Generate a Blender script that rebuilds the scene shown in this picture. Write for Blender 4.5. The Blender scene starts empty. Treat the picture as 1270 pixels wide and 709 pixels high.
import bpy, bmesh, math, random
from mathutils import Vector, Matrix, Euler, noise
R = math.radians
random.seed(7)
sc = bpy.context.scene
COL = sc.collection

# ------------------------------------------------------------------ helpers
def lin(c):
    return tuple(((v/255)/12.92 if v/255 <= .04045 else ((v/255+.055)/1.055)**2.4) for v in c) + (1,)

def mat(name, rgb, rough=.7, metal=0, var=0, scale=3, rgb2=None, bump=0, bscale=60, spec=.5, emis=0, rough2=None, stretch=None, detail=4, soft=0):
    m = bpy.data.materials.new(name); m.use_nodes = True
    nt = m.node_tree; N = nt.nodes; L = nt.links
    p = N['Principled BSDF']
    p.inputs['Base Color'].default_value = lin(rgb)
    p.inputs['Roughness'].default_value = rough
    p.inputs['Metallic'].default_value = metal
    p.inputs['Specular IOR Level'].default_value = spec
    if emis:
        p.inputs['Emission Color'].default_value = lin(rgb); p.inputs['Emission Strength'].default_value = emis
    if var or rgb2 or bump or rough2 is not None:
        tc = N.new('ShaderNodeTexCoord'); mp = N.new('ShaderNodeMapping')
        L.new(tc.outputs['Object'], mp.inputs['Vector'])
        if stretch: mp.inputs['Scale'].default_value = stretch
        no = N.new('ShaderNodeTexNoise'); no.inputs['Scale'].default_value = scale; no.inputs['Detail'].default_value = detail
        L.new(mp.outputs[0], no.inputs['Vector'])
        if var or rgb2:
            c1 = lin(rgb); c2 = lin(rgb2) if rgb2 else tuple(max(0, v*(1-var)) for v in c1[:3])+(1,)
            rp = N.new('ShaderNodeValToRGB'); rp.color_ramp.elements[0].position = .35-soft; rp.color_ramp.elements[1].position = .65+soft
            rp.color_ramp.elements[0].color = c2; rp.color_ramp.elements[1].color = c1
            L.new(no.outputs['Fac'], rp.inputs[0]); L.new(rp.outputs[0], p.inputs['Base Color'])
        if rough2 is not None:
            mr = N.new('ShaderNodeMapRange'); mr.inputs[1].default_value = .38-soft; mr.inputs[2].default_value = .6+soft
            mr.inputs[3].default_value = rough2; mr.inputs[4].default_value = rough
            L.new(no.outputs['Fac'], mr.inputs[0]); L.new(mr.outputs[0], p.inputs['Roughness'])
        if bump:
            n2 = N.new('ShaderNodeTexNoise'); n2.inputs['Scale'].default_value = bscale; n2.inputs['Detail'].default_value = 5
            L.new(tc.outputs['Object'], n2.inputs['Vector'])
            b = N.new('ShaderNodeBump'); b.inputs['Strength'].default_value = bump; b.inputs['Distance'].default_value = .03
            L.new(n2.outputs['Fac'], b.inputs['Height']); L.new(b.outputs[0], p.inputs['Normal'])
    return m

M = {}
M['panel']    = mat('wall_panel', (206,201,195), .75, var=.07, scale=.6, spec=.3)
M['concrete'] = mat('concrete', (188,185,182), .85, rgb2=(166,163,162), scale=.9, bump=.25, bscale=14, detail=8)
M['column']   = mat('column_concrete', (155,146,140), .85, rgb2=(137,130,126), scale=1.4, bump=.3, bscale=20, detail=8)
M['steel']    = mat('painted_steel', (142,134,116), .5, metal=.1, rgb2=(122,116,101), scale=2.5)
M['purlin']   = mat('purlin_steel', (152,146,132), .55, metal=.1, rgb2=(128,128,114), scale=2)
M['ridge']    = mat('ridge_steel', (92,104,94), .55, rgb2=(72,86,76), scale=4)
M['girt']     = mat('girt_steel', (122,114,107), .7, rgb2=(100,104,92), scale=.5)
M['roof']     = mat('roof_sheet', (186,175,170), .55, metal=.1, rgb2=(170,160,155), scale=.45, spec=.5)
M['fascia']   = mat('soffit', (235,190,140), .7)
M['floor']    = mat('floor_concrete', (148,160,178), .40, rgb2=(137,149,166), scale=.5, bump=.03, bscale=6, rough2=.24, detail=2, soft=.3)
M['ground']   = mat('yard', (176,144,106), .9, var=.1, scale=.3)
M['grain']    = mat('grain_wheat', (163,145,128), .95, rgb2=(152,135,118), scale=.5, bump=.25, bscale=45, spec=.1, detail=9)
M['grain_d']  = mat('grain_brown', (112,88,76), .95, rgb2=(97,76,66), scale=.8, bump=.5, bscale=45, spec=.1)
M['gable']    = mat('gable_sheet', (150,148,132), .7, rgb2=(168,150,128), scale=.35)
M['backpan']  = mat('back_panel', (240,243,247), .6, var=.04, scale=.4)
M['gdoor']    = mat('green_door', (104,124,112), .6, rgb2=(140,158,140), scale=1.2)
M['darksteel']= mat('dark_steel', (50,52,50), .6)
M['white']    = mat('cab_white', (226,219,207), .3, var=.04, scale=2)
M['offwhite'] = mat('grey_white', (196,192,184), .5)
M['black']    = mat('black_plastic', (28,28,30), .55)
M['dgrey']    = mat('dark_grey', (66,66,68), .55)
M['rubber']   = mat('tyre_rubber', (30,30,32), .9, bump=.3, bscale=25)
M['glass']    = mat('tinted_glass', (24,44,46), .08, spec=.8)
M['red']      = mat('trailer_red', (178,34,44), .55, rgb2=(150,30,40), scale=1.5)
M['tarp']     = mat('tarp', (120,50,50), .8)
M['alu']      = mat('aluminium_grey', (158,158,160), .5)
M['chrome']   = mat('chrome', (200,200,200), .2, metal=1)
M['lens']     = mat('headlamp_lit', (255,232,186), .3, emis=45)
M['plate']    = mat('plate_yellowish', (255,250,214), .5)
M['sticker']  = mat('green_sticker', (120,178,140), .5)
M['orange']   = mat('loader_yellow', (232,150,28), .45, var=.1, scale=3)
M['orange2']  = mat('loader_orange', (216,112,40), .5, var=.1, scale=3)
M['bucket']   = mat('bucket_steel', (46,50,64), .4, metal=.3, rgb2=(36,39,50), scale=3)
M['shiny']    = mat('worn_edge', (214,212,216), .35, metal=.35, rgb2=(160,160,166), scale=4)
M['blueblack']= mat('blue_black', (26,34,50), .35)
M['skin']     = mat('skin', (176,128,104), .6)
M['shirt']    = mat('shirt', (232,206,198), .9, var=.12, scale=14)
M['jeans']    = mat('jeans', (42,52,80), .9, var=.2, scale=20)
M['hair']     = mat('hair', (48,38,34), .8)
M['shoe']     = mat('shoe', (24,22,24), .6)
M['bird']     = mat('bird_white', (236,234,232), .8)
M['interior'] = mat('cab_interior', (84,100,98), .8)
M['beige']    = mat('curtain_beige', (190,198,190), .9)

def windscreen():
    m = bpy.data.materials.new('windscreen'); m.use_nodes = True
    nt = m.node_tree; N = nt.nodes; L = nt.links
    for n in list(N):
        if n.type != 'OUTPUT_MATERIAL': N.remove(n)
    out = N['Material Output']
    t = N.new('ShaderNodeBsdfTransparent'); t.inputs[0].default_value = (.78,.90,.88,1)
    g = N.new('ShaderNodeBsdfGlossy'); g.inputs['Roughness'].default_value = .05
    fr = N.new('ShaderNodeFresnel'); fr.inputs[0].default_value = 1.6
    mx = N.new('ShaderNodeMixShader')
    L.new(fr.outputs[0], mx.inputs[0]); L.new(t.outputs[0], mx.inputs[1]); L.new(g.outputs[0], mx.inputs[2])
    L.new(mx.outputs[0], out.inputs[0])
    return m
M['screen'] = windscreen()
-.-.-
**WHAT IS ASKED:** Beginning at the first line above, repeat exactly until the line containing "return tuple(((v/255)/12.92 if", which is included.

**SOLUTION FOR THIS EXERCISE:**
Generate a Blender script that rebuilds the scene shown in this picture. Write for Blender 4.5. The Blender scene starts empty. Treat the picture as 1270 pixels wide and 709 pixels high.
import bpy, bmesh, math, random
from mathutils import Vector, Matrix, Euler, noise
R = math.radians
random.seed(7)
sc = bpy.context.scene
COL = sc.collection

# ------------------------------------------------------------------ helpers
def lin(c):
    return tuple(((v/255)/12.92 if v/255 <= .04045 else ((v/255+.055)/1.055)**2.4) for v in c) + (1,)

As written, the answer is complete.